The WITH clause simulates the input data (it’s not part of the solution – remove it and reference your actual table and column names in the main query).
The solution partitions by NM and orders by DT, then it looks for three consecutive rows where the third date is more than 13 weeks after the first. As soon as it finds one such occurrence, it fills the “match pattern” with all the remaining rows in the partition, essentially throwing them away – since we only care about a single match.

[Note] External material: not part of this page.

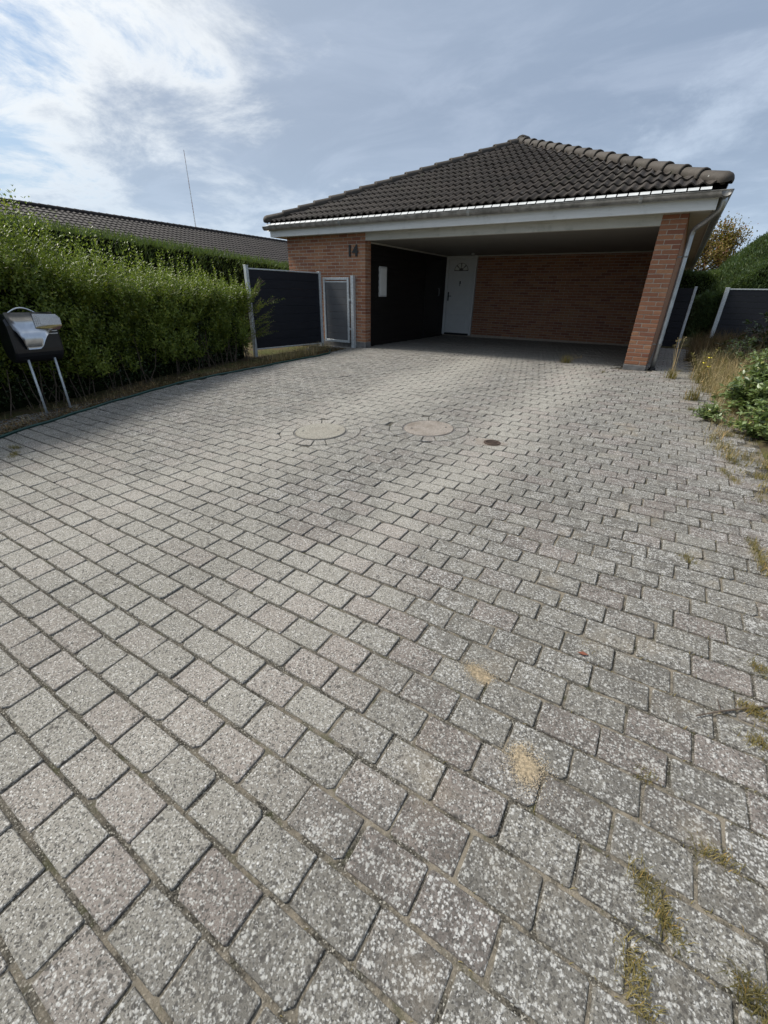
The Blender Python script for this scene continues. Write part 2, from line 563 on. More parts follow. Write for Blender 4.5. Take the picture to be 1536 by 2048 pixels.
class MB:
    def __init__(s):
        s.v = []
        s.f = []

    def add(s, v, f):
        k = len(s.v)
        s.v += [tuple(q) for q in v]
        s.f += [tuple(i + k for i in q) for q in f]
        return s

    def box(s, x0, x1, y0, y1, z0, z1):
        return s.add([(x0, y0, z0), (x1, y0, z0), (x1, y1, z0), (x0, y1, z0), (x0, y0, z1), (x1, y0, z1), (x1, y1, z1), (x0, y1, z1)],
                     [(0, 3, 2, 1), (4, 5, 6, 7), (0, 1, 5, 4), (1, 2, 6, 5), (2, 3, 7, 6), (3, 0, 4, 7)])

    def bbox(s, x0, x1, y0, y1, z0, z1, b=0.004):
        """box with chamfered long edges (all twelve)"""
        xs, ys, zs = (x0, x1), (y0, y1), (z0, z1)
        V = []
        idx = {}
        for i in (0, 1):
            for j in (0, 1):
                for k in (0, 1):
                    sx, sy, sz = (1 - 2 * i) * b, (1 - 2 * j) * b, (1 - 2 * k) * b
                    for a, q in enumerate(((xs[i], ys[j] + sy, zs[k] + sz), (xs[i] + sx, ys[j], zs[k] + sz), (xs[i] + sx, ys[j] + sy, zs[k]))):
                        idx[i, j, k, a] = len(V)
                        V.append(q)
        F = []
        for i in (0, 1):
            q = [idx[i, 0, 0, 0], idx[i, 1, 0, 0], idx[i, 1, 1, 0], idx[i, 0, 1, 0]]
            F.append(q if i else q[::-1])
            q = [idx[0, i, 0, 1], idx[1, i, 0, 1], idx[1, i, 1, 1], idx[0, i, 1, 1]]
            F.append(q[::-1] if i else q)
            q = [idx[0, 0, i, 2], idx[1, 0, i, 2], idx[1, 1, i, 2], idx[0, 1, i, 2]]
            F.append(q if i else q[::-1])
        for i in (0, 1):
            for j in (0, 1):
                F.append([idx[i, j, 0, 0], idx[i, j, 1, 0], idx[i, j, 1, 1], idx[i, j, 0, 1]])
                F.append([idx[i, 0, j, 0], idx[i, 1, j, 0], idx[i, 1, j, 2], idx[i, 0, j, 2]])
                F.append([idx[0, i, j, 1], idx[1, i, j, 1], idx[1, i, j, 2], idx[0, i, j, 2]])
                for k in (0, 1):
                    F.append([idx[i, j, k, 0], idx[i, j, k, 1], idx[i, j, k, 2]])
        return s.add(V, F)

    def tube(s, pts, r, seg=8, cap=True):
        pts = [Vector(p) for p in pts]
        rr = r if isinstance(r, (list, tuple)) else [r] * len(pts)
        base = len(s.v)
        prev = None
        for i, p in enumerate(pts):
            d = (pts[min(i + 1, len(pts) - 1)] - pts[max(i - 1, 0)]).normalized()
            if prev is None:
                a = d.orthogonal().normalized()
            else:
                a = (prev - d * prev.dot(d)).normalized()
            prev = a
            c = d.cross(a)
            for k in range(seg):
                w = 2 * math.pi * k / seg
                s.v.append(tuple(p + (a * math.cos(w) + c * math.sin(w)) * rr[i]))
        for i in range(len(pts) - 1):
            for k in range(seg):
                k2 = (k + 1) % seg
                s.f.append((base + i * seg + k, base + i * seg + k2, base + (i + 1) * seg + k2, base + (i + 1) * seg + k))
        if cap:
            s.f.append(tuple(base + k for k in range(seg))[::-1])
            s.f.append(tuple(base + (len(pts) - 1) * seg + k for k in range(seg)))
        return s

    def disc(s, c, r, z0, z1, seg=40, cham=0.006):
        x, y = c
        rings = [(r, z0), (r, z1 - cham), (r - cham, z1)]
        base = len(s.v)
        for q, z in rings:
            for k in range(seg):
                w = 2 * math.pi * k / seg
                s.v.append((x + q * math.cos(w), y + q * math.sin(w), z))
        for i in range(2):
            for k in range(seg):
                k2 = (k + 1) % seg
                s.f.append((base + i * seg + k, base + i * seg + k2, base + (i + 1) * seg + k2, base + (i + 1) * seg + k))
        s.f.append(tuple(base + 2 * seg + k for k in range(seg)))
        return s

    def build(s, name, mat, parent=None, smooth=False):
        return mk(name, s.v, s.f, mat, parent, smooth)


def spline(pts, n):
    """Catmull-Rom through pts"""
    P = [np.array(p, float) for p in pts]
    P = [2 * P[0] - P[1]] + P + [2 * P[-1] - P[-2]]
    out = []
    for i in range(1, len(P) - 2):
        for k in range(n):
            t = k / n
            out.append(0.5 * (2 * P[i] + (P[i + 1] - P[i - 1]) * t + (2 * P[i - 1] - 5 * P[i] + 4 * P[i + 1] - P[i + 2]) * t * t
                              + (3 * P[i] - P[i - 1] - 3 * P[i + 1] + P[i + 2]) * t ** 3))
    out.append(P[-2])
    return out


def leaves(base, dirs, nrm, length, width, fold=0.25):
    """folded rhombic leaves: two triangles each"""
    n = len(base)
    dirs = dirs / (np.linalg.norm(dirs, axis=1, keepdims=True) + 1e-9)
    side = np.cross(dirs, nrm)
    side /= np.linalg.norm(side, axis=1, keepdims=True) + 1e-9
    up = np.cross(side, dirs)
    L = np.broadcast_to(np.asarray(length, float).reshape(-1, 1), (n, 1))
    W = np.broadcast_to(np.asarray(width, float).reshape(-1, 1), (n, 1))
    V = np.empty((n, 4, 3))
    V[:, 0] = base
    V[:, 1] = base + dirs * L * 0.45 + side * W * 0.5 + up * W * fold
    V[:, 2] = base + dirs * L
    V[:, 3] = base + dirs * L * 0.45 - side * W * 0.5 + up * W * fold
    k = np.arange(n)[:, None] * 4
    F = np.concatenate([k + np.array([[0, 1, 2]]), k + np.array([[0, 2, 3]])], 0)
    return V.reshape(-1, 3), F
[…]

Note the two NM I added. BB does have dates that are more than 13 weeks apart, but not within three consecutive dates. CC has two consecutive dates that are already more than 13 weeks apart; CC is not in the output because there aren’t three distinct dates to begin with. (Note – that’s how I read the requirement; if instead what was needed is “consecutive dates more than 13 weeks apart should also count”, that can be addressed easily – but that’s not the wording in the poster’s question.)
with
my_dates (nm, date_registered) as (
select 'A1', to_date('26/10/2019', 'dd/mm/yyyy') from dual union all
select 'A1', to_date( '2/11/2019', 'dd/mm/yyyy') from dual union all
select 'A1', to_date( '2/02/2020', 'dd/mm/yyyy') from dual union all
select 'A1', to_date( '9/02/2020', 'dd/mm/yyyy') from dual union all
select 'A1', to_date('16/02/2020', 'dd/mm/yyyy') from dual union all
select 'A1', to_date('23/02/2020', 'dd/mm/yyyy') from dual union all
select 'A1', to_date( '1/03/2020', 'dd/mm/yyyy') from dual union all
select 'A1', to_date( '8/03/2020', 'dd/mm/yyyy') from dual union all
select 'BB', to_date( '2/03/2019', 'dd/mm/yyyy') from dual union all
select 'BB', to_date('14/03/2019', 'dd/mm/yyyy') from dual union all
select 'BB', to_date('18/03/2019', 'dd/mm/yyyy') from dual union all
select 'BB', to_date('10/06/2019', 'dd/mm/yyyy') from dual union all
select 'BB', to_date( '3/04/2019', 'dd/mm/yyyy') from dual union all
select 'CC', to_date('15/08 2019', 'dd/mm/yyyy') from dual union all
select 'CC', to_date('15/02/2020', 'dd/mm/yyyy') from dual
)
-- end of sample data (for testing only); query begins below this comment
select nm
from my_dates
match_recognize(
partition by nm
order by date_registered
pattern ( a b c x* )
define c as date_registered > a.date_registered + 91
);
NM
----
A1
** EDIT **
Re-reading the problem, it seems that only the first three dates should ever be considered (not any three consecutive dates).
That makes the problem simpler. And the solution can be modified easily – the only change needed is to the pattern clause, it should become:
pattern ( ^ a b c )
This anchors the search for three rows at the beginning of the partition. The other rows aren’t inspected.